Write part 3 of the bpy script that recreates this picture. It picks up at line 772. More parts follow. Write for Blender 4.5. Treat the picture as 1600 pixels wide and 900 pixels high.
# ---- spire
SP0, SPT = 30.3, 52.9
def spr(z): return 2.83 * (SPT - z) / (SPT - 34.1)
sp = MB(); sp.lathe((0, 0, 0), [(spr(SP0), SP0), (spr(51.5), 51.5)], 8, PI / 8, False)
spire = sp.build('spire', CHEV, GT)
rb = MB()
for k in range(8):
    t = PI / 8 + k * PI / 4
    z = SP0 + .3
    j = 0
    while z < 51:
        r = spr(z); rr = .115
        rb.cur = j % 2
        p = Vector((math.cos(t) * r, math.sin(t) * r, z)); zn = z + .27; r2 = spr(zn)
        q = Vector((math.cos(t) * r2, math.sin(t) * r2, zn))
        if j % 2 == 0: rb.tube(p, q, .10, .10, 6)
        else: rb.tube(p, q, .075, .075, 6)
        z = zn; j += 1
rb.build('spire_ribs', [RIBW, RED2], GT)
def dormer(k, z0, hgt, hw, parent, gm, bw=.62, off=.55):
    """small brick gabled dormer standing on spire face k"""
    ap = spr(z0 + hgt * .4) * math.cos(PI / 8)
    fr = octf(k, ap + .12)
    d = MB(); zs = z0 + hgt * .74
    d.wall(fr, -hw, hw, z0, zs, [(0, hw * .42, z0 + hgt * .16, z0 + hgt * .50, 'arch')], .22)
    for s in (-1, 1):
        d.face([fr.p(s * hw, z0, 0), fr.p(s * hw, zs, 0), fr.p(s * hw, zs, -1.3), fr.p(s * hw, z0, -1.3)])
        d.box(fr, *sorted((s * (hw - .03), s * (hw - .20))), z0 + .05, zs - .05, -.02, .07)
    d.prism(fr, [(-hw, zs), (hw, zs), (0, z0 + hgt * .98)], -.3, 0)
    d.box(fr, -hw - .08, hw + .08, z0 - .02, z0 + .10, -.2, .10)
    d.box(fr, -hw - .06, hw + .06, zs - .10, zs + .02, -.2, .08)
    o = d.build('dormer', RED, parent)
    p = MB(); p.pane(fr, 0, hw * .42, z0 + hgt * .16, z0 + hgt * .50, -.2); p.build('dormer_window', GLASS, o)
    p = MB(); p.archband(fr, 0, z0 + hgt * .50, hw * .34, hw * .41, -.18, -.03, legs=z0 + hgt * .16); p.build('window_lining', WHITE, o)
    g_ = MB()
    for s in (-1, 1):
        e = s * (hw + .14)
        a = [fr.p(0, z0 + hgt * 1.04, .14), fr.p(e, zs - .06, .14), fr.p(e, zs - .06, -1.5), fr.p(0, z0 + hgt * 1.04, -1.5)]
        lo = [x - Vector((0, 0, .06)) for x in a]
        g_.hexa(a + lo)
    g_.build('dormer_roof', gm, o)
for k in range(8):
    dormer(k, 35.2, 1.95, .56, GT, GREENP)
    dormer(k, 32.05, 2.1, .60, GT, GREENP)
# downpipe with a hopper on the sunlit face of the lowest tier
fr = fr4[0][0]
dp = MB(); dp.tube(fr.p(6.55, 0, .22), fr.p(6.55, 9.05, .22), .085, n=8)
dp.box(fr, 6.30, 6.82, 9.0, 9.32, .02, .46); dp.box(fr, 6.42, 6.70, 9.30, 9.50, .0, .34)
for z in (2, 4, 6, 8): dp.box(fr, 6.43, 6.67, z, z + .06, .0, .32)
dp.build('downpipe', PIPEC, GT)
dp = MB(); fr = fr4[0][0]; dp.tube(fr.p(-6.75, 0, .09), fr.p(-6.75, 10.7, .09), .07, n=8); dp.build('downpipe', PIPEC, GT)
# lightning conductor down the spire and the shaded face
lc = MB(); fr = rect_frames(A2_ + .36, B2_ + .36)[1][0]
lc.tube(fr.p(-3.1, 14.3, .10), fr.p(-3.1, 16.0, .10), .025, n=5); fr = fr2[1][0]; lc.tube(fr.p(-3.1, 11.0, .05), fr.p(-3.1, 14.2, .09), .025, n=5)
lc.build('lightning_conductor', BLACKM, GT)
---
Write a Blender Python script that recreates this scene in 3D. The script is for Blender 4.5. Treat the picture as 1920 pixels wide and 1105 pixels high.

• TASK DETAILS: Copy every line that contains the string "wide".

• WORKED ANSWER:
Write part 3 of the bpy script that recreates this picture. It picks up at line 772. More parts follow. Write for Blender 4.5. Treat the picture as 1600 pixels wide and 900 pixels high.
Write a Blender Python script that recreates this scene in 3D. The script is for Blender 4.5. Treat the picture as 1920 pixels wide and 1105 pixels high.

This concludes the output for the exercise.